Çünkü Türkiye’nin muhafazakar yürüyüşünü ancak ve ancak muhafazakar bir bariyerle durduracaklarını biliyorlar. İki yıldır “muhafazakar muhalefet” ve “muhafazakar müdahale” altında yazdığım yazılar işte budur. Burada kastım bir iç müdahale organizasyonudur.
HADİ BU SORULARA BİR CEVAP VERİN: NEDEN BU PSİKOLOJİK OPERASYON?
Bu çevrelere sormak lazım:
Neden Ekrem İmamoğlu üzerinden yürütülen projeye tek laf etmezsiniz?
Neden örgütlü seçim yolsuzluğunun üzerine gitmezsiniz? Yolsuzlukta bazı derin yapılanmaların da izi çıktı, neden bunu sorgulamazsınız?
AK Parti on beşinci kez bir seçimden birinci çıktı, neden yenilmiş, kaybetmiş gibi bir kamuoyu oluşturursunuz?
Neden her gün her gün, bıkmadan usanmadan hükümetin başarısızlığı üzerine yazılar yazıp durursunuz, Neden hiç başka konuları, çevremizde ve dünyada olanları konu edinmezsiniz?
Neden ABD ve Avrupa’nın Erdoğan’a ve Türkiye’ye karşı yürüttüğü saldırganlığa tavır almazsınız?
NEDEN FIRAT’IN DOĞUSUNA MÜDAHALEYE KARŞISINIZ?
Neden S. Arabistan ve BAE’nin açık Türkiye düşmanlığını, PKK ve diğer örgütlere yüz milyonlarca para yardımını yazılarınıza konu etmezsiniz?
Neden Türkiye ile meselesi olanlarla özellikle yakın durursunuz? O çevreleri ortak bir alanda toplayanlarla birlikte görünürsünüz?
Türkiye’nin son on beş yıldır geldiği seviye sizi neden rahatsız eder, neden tatmin etmez, neden eskiyi özlersiniz?
Neden Afrin operasyonuna karşı çıktınız? Fırat’ın Doğu’suna müdahaleye neden tavır alıyorsunuz? Neden bu bölgedeki kuşatma harekatına, ABD’nin Türkiye’yi hedef alan yığınağına tepki göstermiyorsunuz? Fırat’ın Doğu’suna yönelik yeni operasyonları engellemek için de harekete geçecek misiniz?
SİZE GÖRE FETÖ DE YOK: ÜSTÜNÜZDEKİ ÖRTÜ SİZİ GİZLEMEYE YETMİYOR!
Size bakarsak, FETÖ diye bir şey de yok hatta 15 Temmuz bile neredeyse olmadı. Size bakarsak PKK da yok, HDP ve SDG var.

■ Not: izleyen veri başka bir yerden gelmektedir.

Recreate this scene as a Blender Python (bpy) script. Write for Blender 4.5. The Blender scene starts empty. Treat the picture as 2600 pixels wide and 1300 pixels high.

Size bakarsak ABD ve AB Türkiye için ne karar alırsa doğru, suçlu hep Türkiye. Size bakarsak 7 Haziran seçimleri yenilenmemeliydi, CHP ile koalisyon kurulmalıydı, AK Parti CHP üzerinden denetim altına alınmalıydı..
Artık Türkiye Ekseni ve çokuluslu eksen dışında bir siyasi kimlik kalmadı. Dünyadaki gelişmeler ve coğrafyamızda yaşananlar bir çok ülkeyi aynı duruma soktu. Öyleyse kimlerle birlikteyseniz, onlara aitsiniz. Üstünüzdeki örtü, dilinizdeki masum kelimeler sizi gizlemeye yetmiyor artık. Çok açığa düşüyorsunuz…
Bu öfke, bu nefret, sizi tahmin bile edemeyeceğiniz yerlere savuracak, göreceksiniz…
İMAMOĞLU MEŞRU BELEDİYE BAŞKANI OLAMAZ! SEÇİM YENİDEN YAPILMALI..
NOT: YSK Büyükçekmece’de seçimlerin yenilenmesi görüşmelerini erteledi. İstanbul ve Büyükçekmece görüşmelerini birleştirdi. Şu ana kadarki tespitler bile İstanbul’da seçimlerin yeniden yapılmasını zorunlu kılıyor. Bugüne kadarki darbe girişimlerine karışanların bu seçimlerde de organize çalıştıkları artık bir gerçek.
Mesele seçimlerin de ötesinde bir durum arzediyor. İstanbul’da seçimi yeniden yapma dışında kamu vicdanı asla rahatlayamayacak. Bu ayıp giderilemezse, bir çokları şaibe altında kalacak. İmamoğlu asla meşru bir belediye başkanı olamayacak.